O fascismo é um movimento que, mesmo na mente do seu líder, não sabe para onde vai, nem quer saber. Por isso sempre surpreendeu e, por isso, venceu. Mussolini talvez tenha compreendido essa sua força, talvez não ― Scurati não se preocupa em encerrar esse dilema ―, porém protagonizou-a; abraçou o seu ineditismo total, que o era também para ele, movido apenas pelo ódio e ânsia de poder. "Estamo-nos nas tintas": eis o grito de guerra que Scurati atribui as hordas fascistas. Nas tintas para o mundo, para o futuro, para a vida, mas não para a vitória.

O retorno do inédito

O retrato que Scurati faz do fundador do fascismo, neste primeiro volume da série M, permite leituras diversas. Este é um livro que tem um valor literário autónomo ― não exige do leitor uma reflexão política, como a que aqui teço, para se revelar magnífico. Mas tem também um valor político: pode fornecer novas coordenadas para entender o fascismo do tempo presente.

E, sobretudo, alerta que essas coordenadas valem tanto mais na medida em que não sejam vistas como tal: a bússola política tradicional não pode antever a irrupção do fascismo, menos ainda a dimensão da sua ameaça. O ineditismo é o que se repete no fascismo. Filho do século, ele não renasce no presente sob as formas do passado.

Esperar por uma categorização definitiva dos novos movimentos de extrema-direita é demasiado perigoso. O fascismo nunca esperou por certezas para levar o combate até ao fim.
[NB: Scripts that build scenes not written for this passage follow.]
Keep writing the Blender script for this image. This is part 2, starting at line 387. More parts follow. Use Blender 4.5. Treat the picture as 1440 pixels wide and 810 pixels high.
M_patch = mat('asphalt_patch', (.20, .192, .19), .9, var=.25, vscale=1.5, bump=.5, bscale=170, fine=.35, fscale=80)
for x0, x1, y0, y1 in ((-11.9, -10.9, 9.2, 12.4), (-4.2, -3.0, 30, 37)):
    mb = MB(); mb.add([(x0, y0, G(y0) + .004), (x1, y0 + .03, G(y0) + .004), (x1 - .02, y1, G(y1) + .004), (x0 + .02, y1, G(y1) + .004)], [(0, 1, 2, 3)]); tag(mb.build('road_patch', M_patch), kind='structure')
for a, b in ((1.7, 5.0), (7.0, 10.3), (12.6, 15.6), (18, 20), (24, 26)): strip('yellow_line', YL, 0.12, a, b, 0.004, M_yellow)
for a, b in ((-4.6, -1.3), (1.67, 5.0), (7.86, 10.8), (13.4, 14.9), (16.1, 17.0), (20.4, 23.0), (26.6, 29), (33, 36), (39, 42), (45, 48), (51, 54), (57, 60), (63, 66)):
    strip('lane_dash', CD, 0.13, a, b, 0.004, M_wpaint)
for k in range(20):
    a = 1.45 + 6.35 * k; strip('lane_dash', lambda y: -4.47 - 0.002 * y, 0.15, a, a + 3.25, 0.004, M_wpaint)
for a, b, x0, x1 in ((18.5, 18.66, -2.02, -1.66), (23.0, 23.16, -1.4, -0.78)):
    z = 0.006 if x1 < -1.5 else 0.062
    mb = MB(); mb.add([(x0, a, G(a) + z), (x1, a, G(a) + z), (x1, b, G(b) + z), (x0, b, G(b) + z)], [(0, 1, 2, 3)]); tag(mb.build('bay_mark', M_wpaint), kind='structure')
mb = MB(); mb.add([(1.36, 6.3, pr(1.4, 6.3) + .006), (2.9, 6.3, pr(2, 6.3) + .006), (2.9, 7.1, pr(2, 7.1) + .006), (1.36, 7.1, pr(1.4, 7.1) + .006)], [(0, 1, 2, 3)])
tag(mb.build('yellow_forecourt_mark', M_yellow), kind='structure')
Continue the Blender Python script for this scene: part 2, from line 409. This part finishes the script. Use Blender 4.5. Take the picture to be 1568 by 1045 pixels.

A já gasta discussão sobre os termos que melhor caraterizam a nova ultradireita ― populismo, neofascismo, pós-fascismo, etc. ― arrisca-se a levar os seus debatedores ao beco em que Bordiga se viu quando interrogado por Lenine. Cair na figura do "estudante apanhado de surpresa por uma pergunta que não esperava" é o risco paralisante do analista. Parafraseando Shosana Zuboff, a natureza inédita do fascismo permite-lhe eludir uma refutação sistemática, pois não é compreensível a partir de conceitos existentes. 

Não será pela reencarnação dos traços do fascismo tradicional que o fascismo do tempo presente fará ― e faz ― o seu caminho, mas pela sua tendência a encarnar a psicologia social da catástrofe, de movimentos de ódio e desespero político que, por não terem um horizonte definido, se caraterizam pelo ineditismo. Ódio, violência e poder, subversão sem emancipação, eis o combustível da psicologia de massas do fascismo ― e ele está aí. 

Esperar pela categorização definitiva destes movimentos como fascistas para se lhes opor um combate à altura é demasiado perigoso. O que nos lembra Scurati é que Mussolini não esperou por certezas definitivas para, do outro lado, levar o combate até ao fim.